What is/was the design flaw? I am very interested to learn what the flaw was and how it impacted your robot.

Welded steel chassis? Approve!

OP: the kit frame is probably more than adequate for what you want. My team will be using a customized kit-frame, welded together to save the weight of the kit fasteners (~3lbs).

The flaw* with the kit chassis is the length of the axles between supports (the two c channels) makes it susceptible to damage from hard vertical impacts on the wheels. Two possible fixes for this are to increase the axle size to 1/2" or to move the two c channels closer together (reducing the bending moment on the axle from any given load on the wheels).

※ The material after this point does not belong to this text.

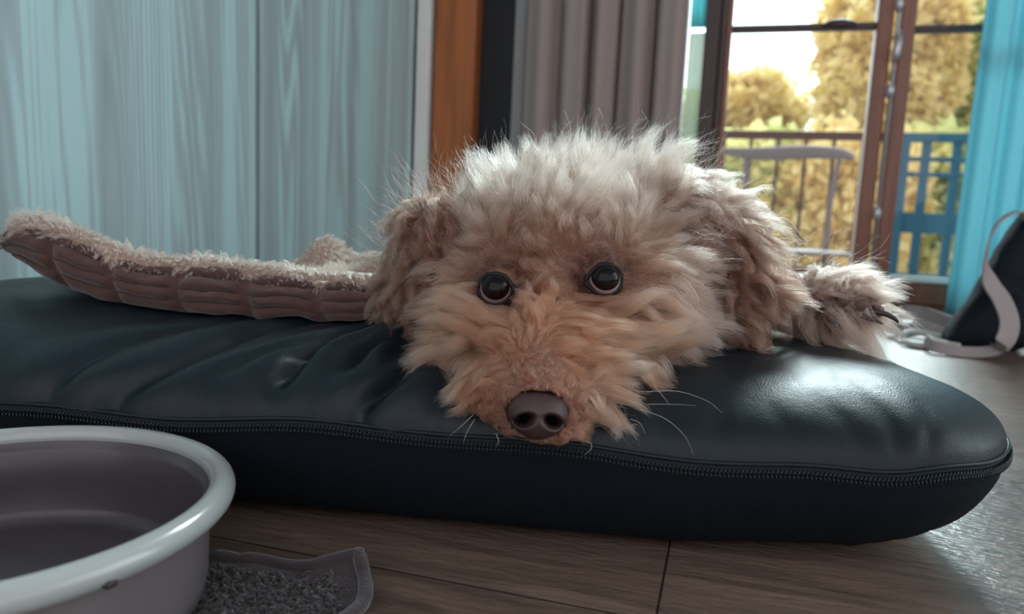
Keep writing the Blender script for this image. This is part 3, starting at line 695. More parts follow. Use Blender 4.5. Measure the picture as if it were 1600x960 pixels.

*Flaw in this case refers to a structural limitation, not a fatal mechanical design oversight.

The kit is awesome for beginner teams and vets alike. We’re not using it this year for us, but i’m sure it can be worked to make due for this year.

We’re doing this, this year. The biggest reason was how much easier it is to weld, we really wanted as many aspects of our robot to be done by our students instead of the mentors welding it.

I can’t wait to see people’s faces when we tell them it’s steel!

We built something like this last year for a “develop-bot” so the programmers can perfect their code during bag and tag. We used plywood for the middle and it worked out great. It was actually very sturdy and easy to screw things to the floor.